People at Ribner’s ashram used to joke that “if it weren’t for the guru, we’d have a minyan.”

According to Rabbi David Cooper, a meditation instructor near Boulder, Colo., “Virtually all of the teachers of Vipassana Buddhism, one of the most popular forms of Buddhism in America, are Jews.”

Cooper, who became Jewishly observant after more than 15 years of meditating with American Sufi and Hindu groups, continued to attend Buddhist retreats after becoming observant.

“I would walk into a retreat wearing tzitzit and a kippah. And all these Jews who thought they were Buddhist would come up to me saying they wanted to find the same kind of experience in a Jewish way. Jews came to me in hordes.”

Cooper is presently creating a retreat center near his home, on a mountaintop 40 miles northwest of Boulder, which will provide a kosher environment for Jews.

It will be free of the idols present in many of the Eastern environments, which abrogate the Jewish prohibition against idol worship, and will provide kosher food and observance of Shabbat.

While Jewish meditation really began gaining supporters in the 1980s, the first person to introduce the Jewish practices and concepts to a popular audience was Rabbi Aryeh Kaplan.

In the mid-1970s, his books on Jewish mysticism and meditation began appearing in New Age bookstores, where they attracted the attention of many Jews.
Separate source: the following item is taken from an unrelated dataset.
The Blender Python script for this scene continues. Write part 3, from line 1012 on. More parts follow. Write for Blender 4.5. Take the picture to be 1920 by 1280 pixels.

For many mediators who were estranged from the Jewish community and traditional practices, and who have little Jewish education, contemplation has provided a port of re-entry.

“It reaches people who are disaffected because you don’t necessarily need to know Hebrew and it doesn’t operate in a standard format,” explains Rabbi Baruch Frydman-Kohl, spiritual leader of Albany, N.Y.’s Congregation Ohav Shalom.

According to Boulder’s Cooper, meditation can be used to bring Jews closer to observance because “as beginners, it’s hard to step into halachah and appreciate it right away.”

As Ribner put it: “I try to help people to have this very personal and dynamic experience with God, and then show them how they can transfer it into traditional Jewish forms, so that keeping Shabbos is exciting,” she says.